There are many problems with the Indian economy, like corruption, lack of long-term planning, and investment restrictions that hold it back from its potential. It has been difficult to remove the layers of bureaucracy that thwart investors. Corruption has remained pervasive at all levels. Political populism has led the government to impose strict price controls on many goods – this has hampered investment. The remnants of India’s post-war anti-import government policies have slowed the ability of foreign companies to directly invest in the country.

Despite these problems, for the last several years, the Indian economy has been the “Next China” by some economic commentators — but the big differences between the two come down to vast institutional differences. The Chinese government made a decision in 1979 that it would open up to the world, and it has consistently reaffirmed this decision by prioritizing economic growth above all else. That has had some costs  — most notably in the pollution, but also in the building policy that has seen vast historic districts razed or farmland taken for factory building.

A balance of payments crisis in 1991 forced India to liberalize its economy and open it to investment and trade, but most economists, both inside and outside India, had been saying for years before then that the economy was at risk of collapse and these steps were necessary. However, it took a crisis, in which India came close to being unable to finance its oil imports and was forced to airlift its gold supply to the IMF in exchange for a loan.

However, India’s government, as befitting the factious democracy that it is, has been far less single-minded over the last two decades in its pursuit of economic growth. Unlike the Chinese government, which has promoted steady action towards the goal of economic growth, the Indian government has proved impossible to move without a crisis.

Last week’s power outage could be the crisis that forces much-needed action in the Indian electricity sector. Like the 1991 balance of payments crisis, this power outage was a very public failure in an area that experts had been pointing out problems and predicting failure for years. Too many groups, like farmers or the “poor” (actually the middle class — India’s true poor are unable to afford electricity at all), are given below-market rates that promote over-consumption and do not give utilities enough return. It is estimated that 40% of the potential electricity produced by the country’s utilities is lost, most of that to unauthorized theft. While India has large quantities of coal reserves, the government-owned mines are mismanaged and harmed by persistent union strife. The 2005 U.S.-India Civil-Nuclear agreement was supposed to unleash a wave of new nuclear power plant growth, but we have only seen a few started — and those where construction is underway have seen huge local protests and opposition.   Finally, most of India’s energy infrastructure — whether generation or the grid — is outdated and is unable to meet the needs of a modern economy.

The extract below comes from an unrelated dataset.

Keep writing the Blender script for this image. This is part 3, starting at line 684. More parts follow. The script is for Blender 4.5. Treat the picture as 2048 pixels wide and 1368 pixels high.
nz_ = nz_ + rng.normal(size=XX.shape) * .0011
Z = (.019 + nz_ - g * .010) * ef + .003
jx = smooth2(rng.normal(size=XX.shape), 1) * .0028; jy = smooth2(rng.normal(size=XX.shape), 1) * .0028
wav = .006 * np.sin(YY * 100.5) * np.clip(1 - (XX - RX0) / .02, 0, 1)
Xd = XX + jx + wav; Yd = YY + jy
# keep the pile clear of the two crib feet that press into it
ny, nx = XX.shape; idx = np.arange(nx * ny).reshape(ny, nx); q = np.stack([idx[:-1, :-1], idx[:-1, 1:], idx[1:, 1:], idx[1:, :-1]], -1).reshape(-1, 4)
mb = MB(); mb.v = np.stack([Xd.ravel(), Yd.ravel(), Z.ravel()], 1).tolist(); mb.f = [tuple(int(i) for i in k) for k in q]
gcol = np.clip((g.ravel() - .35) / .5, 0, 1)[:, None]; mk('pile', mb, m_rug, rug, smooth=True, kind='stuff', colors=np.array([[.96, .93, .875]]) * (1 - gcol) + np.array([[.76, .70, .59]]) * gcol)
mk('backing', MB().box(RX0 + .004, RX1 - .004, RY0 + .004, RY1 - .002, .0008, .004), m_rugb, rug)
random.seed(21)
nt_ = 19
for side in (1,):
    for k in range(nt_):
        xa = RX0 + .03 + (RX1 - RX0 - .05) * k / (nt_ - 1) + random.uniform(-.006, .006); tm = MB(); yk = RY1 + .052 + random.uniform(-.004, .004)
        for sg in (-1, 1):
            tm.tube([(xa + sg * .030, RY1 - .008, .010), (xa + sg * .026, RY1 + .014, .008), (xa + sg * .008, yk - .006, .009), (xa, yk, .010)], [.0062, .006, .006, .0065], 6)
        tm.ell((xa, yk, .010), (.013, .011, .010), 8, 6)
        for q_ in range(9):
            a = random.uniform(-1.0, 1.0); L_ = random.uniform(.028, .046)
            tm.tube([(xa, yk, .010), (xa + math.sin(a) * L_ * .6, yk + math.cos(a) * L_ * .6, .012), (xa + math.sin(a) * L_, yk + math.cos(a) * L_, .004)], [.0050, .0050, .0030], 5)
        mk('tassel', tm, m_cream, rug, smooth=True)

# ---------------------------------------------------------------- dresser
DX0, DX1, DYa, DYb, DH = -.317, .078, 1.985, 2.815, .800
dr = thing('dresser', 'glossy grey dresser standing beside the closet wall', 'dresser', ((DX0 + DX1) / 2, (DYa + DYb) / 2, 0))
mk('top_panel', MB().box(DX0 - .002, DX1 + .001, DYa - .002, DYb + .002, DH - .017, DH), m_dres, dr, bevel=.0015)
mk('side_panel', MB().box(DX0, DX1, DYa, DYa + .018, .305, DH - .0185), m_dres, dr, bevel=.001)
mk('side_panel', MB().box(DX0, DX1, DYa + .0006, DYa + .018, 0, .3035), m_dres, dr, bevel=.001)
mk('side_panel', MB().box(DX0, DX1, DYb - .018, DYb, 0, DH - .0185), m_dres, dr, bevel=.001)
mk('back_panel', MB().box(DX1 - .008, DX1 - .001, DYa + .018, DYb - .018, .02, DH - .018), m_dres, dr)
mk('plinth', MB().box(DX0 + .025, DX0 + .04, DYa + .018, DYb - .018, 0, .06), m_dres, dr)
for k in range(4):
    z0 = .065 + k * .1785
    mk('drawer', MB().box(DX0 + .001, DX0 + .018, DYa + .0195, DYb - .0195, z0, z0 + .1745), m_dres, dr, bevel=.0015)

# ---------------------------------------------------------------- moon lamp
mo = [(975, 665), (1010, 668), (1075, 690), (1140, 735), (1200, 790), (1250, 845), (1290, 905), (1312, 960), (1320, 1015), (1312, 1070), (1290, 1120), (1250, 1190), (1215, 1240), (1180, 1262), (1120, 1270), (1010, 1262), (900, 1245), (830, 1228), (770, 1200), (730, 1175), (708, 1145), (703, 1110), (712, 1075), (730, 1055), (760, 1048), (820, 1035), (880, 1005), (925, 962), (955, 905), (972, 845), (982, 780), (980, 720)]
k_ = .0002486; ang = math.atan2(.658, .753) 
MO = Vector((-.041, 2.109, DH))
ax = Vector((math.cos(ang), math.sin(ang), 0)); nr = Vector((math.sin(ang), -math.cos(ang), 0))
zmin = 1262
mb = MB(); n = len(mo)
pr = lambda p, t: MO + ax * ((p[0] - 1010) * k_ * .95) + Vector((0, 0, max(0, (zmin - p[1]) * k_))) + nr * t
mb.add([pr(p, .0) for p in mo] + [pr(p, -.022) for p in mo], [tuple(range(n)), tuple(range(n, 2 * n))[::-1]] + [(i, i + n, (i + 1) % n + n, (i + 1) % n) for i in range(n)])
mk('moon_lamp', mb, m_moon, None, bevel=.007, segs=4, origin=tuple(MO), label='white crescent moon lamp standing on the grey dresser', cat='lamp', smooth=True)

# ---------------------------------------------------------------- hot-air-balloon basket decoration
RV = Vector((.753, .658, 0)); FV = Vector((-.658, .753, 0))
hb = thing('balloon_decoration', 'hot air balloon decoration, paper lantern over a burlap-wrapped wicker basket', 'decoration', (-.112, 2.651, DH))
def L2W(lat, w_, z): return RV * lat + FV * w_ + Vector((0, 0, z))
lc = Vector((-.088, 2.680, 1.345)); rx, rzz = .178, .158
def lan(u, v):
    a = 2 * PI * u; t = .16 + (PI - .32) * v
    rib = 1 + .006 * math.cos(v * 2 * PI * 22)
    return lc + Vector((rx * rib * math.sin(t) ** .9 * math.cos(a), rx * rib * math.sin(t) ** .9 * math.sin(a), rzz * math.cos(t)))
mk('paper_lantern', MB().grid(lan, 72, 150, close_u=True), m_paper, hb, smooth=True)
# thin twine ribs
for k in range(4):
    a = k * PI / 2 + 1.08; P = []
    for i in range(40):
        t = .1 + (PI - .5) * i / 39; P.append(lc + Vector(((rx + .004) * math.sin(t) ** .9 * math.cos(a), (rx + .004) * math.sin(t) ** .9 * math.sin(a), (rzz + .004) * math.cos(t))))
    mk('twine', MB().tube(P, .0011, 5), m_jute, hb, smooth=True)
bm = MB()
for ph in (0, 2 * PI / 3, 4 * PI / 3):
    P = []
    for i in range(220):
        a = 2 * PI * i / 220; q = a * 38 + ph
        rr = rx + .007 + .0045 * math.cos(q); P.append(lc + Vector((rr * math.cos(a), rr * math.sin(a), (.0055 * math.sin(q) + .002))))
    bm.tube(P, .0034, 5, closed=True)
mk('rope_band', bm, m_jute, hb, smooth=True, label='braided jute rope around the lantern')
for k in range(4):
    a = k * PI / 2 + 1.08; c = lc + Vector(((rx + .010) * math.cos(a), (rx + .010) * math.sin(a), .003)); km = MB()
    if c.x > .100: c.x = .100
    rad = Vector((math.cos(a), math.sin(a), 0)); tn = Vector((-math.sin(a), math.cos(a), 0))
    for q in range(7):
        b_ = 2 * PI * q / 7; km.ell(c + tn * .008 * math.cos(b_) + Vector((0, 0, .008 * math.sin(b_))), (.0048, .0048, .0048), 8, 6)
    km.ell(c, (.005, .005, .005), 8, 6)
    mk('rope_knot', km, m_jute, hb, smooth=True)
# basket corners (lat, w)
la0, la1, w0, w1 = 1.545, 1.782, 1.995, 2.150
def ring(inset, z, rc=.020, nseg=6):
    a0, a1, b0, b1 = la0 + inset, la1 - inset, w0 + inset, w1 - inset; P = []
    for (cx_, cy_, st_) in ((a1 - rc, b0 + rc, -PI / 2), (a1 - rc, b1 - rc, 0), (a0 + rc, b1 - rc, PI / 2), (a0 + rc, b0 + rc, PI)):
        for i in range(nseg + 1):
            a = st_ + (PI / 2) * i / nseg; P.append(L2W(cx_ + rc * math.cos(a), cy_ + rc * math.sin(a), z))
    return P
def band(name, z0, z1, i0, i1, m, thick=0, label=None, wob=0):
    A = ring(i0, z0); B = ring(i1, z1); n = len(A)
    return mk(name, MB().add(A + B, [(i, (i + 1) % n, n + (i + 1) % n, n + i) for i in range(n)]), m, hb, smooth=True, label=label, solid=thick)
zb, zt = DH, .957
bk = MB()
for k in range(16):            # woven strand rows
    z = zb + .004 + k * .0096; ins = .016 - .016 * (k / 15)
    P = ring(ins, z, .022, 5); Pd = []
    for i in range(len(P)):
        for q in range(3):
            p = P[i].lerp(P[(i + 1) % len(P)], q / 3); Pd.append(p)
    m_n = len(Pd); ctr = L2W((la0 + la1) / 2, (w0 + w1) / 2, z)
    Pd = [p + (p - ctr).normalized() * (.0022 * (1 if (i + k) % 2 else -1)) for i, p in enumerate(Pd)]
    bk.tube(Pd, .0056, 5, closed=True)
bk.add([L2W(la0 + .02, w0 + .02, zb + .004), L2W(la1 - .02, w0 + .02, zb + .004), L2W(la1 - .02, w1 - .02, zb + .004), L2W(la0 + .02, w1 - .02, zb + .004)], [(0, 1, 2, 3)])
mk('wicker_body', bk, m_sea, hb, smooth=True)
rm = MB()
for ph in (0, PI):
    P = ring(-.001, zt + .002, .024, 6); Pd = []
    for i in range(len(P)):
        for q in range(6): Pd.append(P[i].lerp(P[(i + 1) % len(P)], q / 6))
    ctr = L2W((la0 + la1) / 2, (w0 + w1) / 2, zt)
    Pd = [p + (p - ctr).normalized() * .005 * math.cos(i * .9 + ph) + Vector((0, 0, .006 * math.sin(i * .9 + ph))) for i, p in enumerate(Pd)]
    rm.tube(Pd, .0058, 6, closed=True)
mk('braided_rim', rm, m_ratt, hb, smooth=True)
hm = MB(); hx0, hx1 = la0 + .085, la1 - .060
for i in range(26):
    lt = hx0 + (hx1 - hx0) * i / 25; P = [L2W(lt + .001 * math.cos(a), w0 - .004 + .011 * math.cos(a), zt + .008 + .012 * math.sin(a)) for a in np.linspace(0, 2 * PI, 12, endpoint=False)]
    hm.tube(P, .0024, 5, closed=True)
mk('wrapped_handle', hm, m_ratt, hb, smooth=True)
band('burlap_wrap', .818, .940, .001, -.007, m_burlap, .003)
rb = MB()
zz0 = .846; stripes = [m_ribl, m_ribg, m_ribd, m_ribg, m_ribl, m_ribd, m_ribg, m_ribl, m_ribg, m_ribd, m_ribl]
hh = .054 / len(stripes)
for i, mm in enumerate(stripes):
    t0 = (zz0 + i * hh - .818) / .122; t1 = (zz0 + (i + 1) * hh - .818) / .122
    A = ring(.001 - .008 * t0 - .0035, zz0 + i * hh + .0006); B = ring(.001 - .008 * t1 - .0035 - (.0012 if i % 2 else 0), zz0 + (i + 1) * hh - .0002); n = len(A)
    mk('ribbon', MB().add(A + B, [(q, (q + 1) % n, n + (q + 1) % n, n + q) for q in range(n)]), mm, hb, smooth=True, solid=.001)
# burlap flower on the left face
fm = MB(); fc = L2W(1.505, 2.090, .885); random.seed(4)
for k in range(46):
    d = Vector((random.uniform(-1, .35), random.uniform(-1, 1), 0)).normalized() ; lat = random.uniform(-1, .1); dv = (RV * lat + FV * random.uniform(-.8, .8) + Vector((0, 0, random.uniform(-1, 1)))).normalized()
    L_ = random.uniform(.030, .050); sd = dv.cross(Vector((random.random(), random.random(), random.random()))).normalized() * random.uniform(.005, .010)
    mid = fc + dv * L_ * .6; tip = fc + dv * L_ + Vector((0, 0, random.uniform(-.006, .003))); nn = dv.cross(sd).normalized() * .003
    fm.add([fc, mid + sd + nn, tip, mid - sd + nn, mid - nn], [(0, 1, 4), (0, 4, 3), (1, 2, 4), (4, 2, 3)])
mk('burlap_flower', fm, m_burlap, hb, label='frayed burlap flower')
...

There is no one thing that can account for India’s problems, so we cannot say that there is a single fix. However, most of these problems are solvable, with the political will to do so. Like the 1991 balance of payments crisis, the solutions are known — the Indian government has to implement them. India needs massive investment in all sorts of power generation, whether solar and wind, which the government has pledged huge investments in; coal, of which India has plentiful reserves even though it is importing huge quantities; nuclear, which could provide the mass of baseload power needed; or reforms to the electricity grid that would deliver the electricity to consumer. Utilities should be allowed to charge market rates to consumers and to police their lines so that the electricity is metered. Foreign companies should be allowed to invest and own facilities within the country.

None of these reforms were likely to happen two weeks ago; there are simply too many interests who support the status quo. Now, after the worldwide embarrassment of losing power to a population twice the size of the United States, there could be the political will to overcome these interests. Like in 1991, a crisis is forcing action. India’s political system will respond to that with action to open the market to the reforms needed.